Latest update : 2008-10-06

President Luiz Inacio Lula da Silva's ruling Workers' Party appeared to have held its ground Sunday in local elections marred by several fatal shootings and the arrests of some 100 candidates.

The shooting deaths of at least seven people and the arrests of 808 others -- including 101 candidates -- marred local elections held Sunday across Brazil that were expected to give a big boost to the country's ruling coalition and President Luiz Inacio Lula da Silva.
A 30-year-old unidentified man was also shot and wounded in the leg by guards when he ignored warnings and tried to enter Lula's official residence in the capital Brasilia, officials said.
Lula was not there at the time, having gone to his southwestern home town of Sao Bernardo do Campo to vote.
The incidents did not have a significant effect on the elections in the country, where 128 million voters were obliged by law to cast ballots, officials said.
The four-year mandates for mayors and municipal councillors in 5,563 towns, cities and villages were up for grabs.
Lula's leftwing Workers' Party (PT in its Portuguese initials) and its 13 coalition partners were expected to sweep many of the bigger urban centers.
The mayors for the three biggest cities -- Sao Paulo, Rio de Janeiro and Belo Horizonte -- would have to be decided in run-off elections to be held October 26, however, according to exit poll results released by the Ibope institute.
The Superior Electoral Court said after voting ended that 2,511 polling violation complaints had been registered during the day, resulting in the 808 arrests.
Many of the 101 candidates apprehended were running in the largely rural states of Minas Gerais, Espiritu Santo and Mato Grosso, it said.
Local media reported that three people, including the brother of a candidate running for mayor, were killed in two gunfire exchanges in the northeastern town of Bom Lugar where rival political groups clashed.
In Rio, a man in a western slum was shot for allegedly insulting some of the 5,000 soldiers deployed to keep order in the crime-ridden city Sunday along with 27,000 police officers.
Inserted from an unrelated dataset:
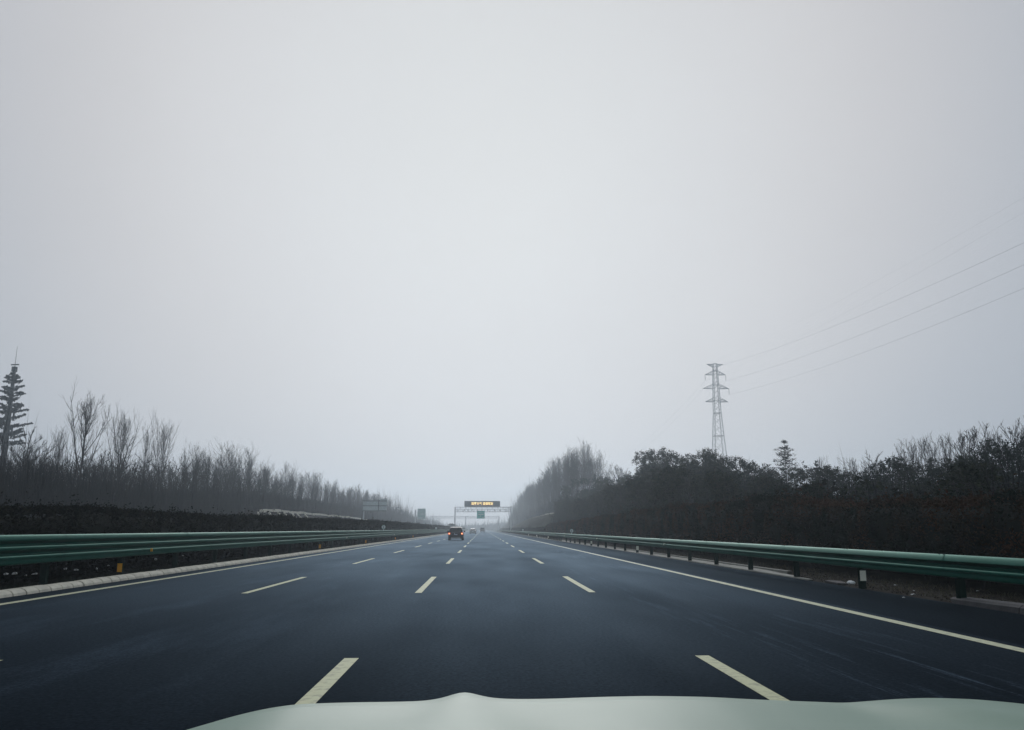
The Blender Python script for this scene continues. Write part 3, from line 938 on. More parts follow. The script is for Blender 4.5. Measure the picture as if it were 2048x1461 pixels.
def leafy_tree(key, x, y, ztop, name, label, group=None, wid=1.0, cat_='tree'):
    a, b, c, h = tree_lib[key]
    z0 = float(terr(x, y))-.1
    s = (ztop-z0)/h
    t = tag(empty(name, (x, y, z0), random.uniform(0, 6.28)), label, cat_, group)
    t.scale = (s*wid, s*wid, s)
    link('trunk', a, t); link('crown', b, t)
    return t
# skyline trees, from the hazy stand to the photo edge: (u, v top, X, kind, width, label)
sky_line = [
    (1134, 972, 19, 'leafy1', .9, 'dark rounded bush-like tree closest to the hazy stand'),
    (1160, 958, 20, 'leafy3', 1.0, 'dark evergreen in the step below the hazy stand'),
    (1190, 950, 21, 'conifer1', 1.0, 'pointed dark evergreen with a small bare spike behind'),
    (1215, 955, 21, 'leafy0', 1.1, 'low dark evergreen under the faint leafless crowns'),
    (1250, 948, 21, 'leafy2', 1.0, 'full dark evergreen between the faint crowns and the leafy group'),
    (1292, 904, 21, 'leafy4', .8, 'tall leafy tree with ragged sprays, first of the high group'),
    (1325, 900, 22, 'leafy1', .8, 'tall leafy tree with a notched top, second of the high group'),
    (1358, 908, 23, 'leafy3', .9, 'leafy tree with pale twiggy gaps in the high group'),
    (1385, 912, 22, 'leafy2', .9, 'dense leafy tree just left of the pylon tree'),
    (1422, 900, 23, 'leafy0', .75, 'open leafy tree directly before the pylon legs'),
    (1448, 912, 24, 'leafy4', .6, 'thin leafy tree overlapping the pylon foot'),
    (1478, 918, 24, 'leafy1', 1.0, 'rounded leafy tree right of the pylon foot'),
    (1512, 928, 25, 'leafy3', .9, 'smaller rounded leafy tree between pylon and cedar'),
    (1542, 936, 26, 'leafy0', .9, 'low leafy tree right before the cedar'),
    (1568, 880, 30, 'cedar', .95, 'lone cedar with spiky tiered boughs above the wood'),
    (1606, 932, 27, 'leafy2', 1.0, 'spreading evergreen at the foot of the cedar'),
    (1632, 924, 28, 'conifer0', .8, 'small pointed evergreen right of the cedar'),
    (1660, 934, 27, 'leafy0', 1.2, 'wide rounded grey-green crown in the lower skyline'),
    (1694, 942, 27, 'leafy4', .9, 'dark low tree left of the open saplings'),
    (1728, 946, 28, 'conifer2', .9, 'pointed dark tree under the spreading sapling'),
    (1762, 926, 27, 'leafy1', .9, 'dark leafy tree below the crooked sapling'),
    (1786, 916, 27, 'leafy3', .8, 'ragged dark tree top beside the crooked sapling'),
    (1822, 924, 28, 'leafy2', .9, 'dark leafy tree under the upright leafless pair'),
    (1860, 918, 29, 'conifer1', 1.1, 'dark evergreen mass below the narrower leafless tree'),
    (1905, 916, 28, 'leafy4', 1.0, 'dark evergreen round the trunk of the fan-shaped tree'),
    (1945, 912, 29, 'leafy0', .9, 'low dark evergreen right of the fan-shaped tree'),
    (1980, 884, 28, 'leafy1', .8, 'knobbly dark evergreen rising towards the photo edge'),
    (2010, 896, 29, 'leafy3', 1.0, 'broad dark evergreen under the edge trees'),
    (2046, 876, 28, 'conifer2', 1.1, 'dark evergreen cut by the photo edge'),
]
for u, v, X, key, wd, lab in sky_line:
    q = atX(u, v, X)
    leafy_tree(key, X, q.y, q.z, 'evergreen_tree', lab, wid=wd*1.05)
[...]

Three other people were shot and killed in another part of the city by police who said they were battling drug traffickers.
In the northern town of Juriti, dozens of voters emptied ballot boxes in anger over several would-be candidates being barred from running because of irregularities.
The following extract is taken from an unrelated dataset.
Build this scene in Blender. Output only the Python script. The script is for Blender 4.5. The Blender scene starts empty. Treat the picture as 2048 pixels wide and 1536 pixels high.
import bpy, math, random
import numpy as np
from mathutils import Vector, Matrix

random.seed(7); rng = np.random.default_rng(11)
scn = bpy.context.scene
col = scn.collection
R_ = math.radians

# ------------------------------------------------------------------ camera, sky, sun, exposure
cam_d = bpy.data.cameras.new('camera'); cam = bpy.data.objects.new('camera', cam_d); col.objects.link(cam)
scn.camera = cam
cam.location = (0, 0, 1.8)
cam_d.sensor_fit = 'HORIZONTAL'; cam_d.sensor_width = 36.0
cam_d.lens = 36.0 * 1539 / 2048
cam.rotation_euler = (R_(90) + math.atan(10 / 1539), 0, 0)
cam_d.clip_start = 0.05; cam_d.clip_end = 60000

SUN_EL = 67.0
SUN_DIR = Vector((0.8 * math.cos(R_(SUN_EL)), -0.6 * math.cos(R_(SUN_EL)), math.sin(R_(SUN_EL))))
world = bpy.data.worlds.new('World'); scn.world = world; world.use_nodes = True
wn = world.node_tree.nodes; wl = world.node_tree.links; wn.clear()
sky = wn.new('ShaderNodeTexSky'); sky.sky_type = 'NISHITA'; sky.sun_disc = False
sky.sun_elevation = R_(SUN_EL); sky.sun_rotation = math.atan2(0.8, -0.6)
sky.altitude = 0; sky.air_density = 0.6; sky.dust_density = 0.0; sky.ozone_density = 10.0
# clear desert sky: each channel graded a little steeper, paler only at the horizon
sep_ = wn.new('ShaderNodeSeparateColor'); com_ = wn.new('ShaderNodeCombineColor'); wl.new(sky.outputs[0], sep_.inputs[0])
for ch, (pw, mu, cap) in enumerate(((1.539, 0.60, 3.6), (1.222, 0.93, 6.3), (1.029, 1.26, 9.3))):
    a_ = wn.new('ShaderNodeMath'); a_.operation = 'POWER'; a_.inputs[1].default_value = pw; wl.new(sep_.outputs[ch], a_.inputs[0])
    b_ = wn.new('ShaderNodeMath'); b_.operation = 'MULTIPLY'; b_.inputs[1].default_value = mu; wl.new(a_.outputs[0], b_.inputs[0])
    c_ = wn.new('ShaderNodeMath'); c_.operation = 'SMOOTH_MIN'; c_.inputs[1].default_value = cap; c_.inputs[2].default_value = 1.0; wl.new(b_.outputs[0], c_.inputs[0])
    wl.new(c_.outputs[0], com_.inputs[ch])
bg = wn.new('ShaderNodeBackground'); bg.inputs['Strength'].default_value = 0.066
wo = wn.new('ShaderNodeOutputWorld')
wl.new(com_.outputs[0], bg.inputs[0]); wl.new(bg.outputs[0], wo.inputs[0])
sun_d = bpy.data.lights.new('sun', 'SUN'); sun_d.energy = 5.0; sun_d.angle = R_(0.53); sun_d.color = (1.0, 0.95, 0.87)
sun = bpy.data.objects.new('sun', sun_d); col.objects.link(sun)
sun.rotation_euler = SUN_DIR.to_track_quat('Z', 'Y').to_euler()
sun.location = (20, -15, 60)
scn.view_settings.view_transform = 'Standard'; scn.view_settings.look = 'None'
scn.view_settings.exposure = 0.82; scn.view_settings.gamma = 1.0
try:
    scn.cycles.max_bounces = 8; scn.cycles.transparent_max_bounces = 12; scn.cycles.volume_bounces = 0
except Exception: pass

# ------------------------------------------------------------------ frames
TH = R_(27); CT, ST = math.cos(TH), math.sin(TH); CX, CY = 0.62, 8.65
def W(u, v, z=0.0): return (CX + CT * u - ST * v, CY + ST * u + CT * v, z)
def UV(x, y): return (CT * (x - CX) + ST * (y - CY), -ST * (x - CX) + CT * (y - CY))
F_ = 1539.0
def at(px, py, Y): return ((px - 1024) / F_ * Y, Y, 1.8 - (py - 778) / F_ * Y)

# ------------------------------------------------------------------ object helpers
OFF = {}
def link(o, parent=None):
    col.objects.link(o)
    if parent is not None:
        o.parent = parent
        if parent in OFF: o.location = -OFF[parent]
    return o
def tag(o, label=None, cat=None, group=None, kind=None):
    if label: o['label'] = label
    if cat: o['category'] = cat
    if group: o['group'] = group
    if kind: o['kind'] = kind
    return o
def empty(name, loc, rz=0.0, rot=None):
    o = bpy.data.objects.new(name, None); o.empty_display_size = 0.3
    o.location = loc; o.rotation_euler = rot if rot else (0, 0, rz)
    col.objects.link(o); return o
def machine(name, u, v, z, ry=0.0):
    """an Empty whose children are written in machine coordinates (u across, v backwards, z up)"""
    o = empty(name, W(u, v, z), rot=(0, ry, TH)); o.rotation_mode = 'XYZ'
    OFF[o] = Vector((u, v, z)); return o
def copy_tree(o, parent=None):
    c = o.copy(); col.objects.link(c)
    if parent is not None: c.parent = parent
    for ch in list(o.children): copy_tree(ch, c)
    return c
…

The popularity of Lula, who has a public approval rating as high as 80 percent, was expected to hand a big advantage to candidates running under his political umbrella.
The PT controlled 13 of Brazil's 79 biggest urban centers going into the election and would likely win another 22, analyses by newspapers said.
The allied centrist Brazilian Democratic Movement Party (PMDB) was expected to win another 17 or so, while the opposition Social Democrats were expected to pocket around 20.
A political science professor, David Fleischer, said it was possible 600 PT mayors would be elected nationwide -- 50 percent more than in the last local elections in 2004.
The Folha de S. Paulo daily said the PT could win as many 700 municipalities.
"If things continue like this, the opposition is going to disappear," complained an opposition senator, Demostenes Torres, before the elections.
Political analysts said that, if PT's gains are confirmed by final results, Lula's efforts to be succeeded by his current chief of staff, Dilma Roussef, would be reinforced.
Under Brazil's constitution, Lula has to step down at the end of 2010 after having served the maximum two four-year terms.
The former trade unionist has won plaudits from both Brazil's poor and business elite for his centrist policies, which were accompanied by an economic boom driven by commodities exports.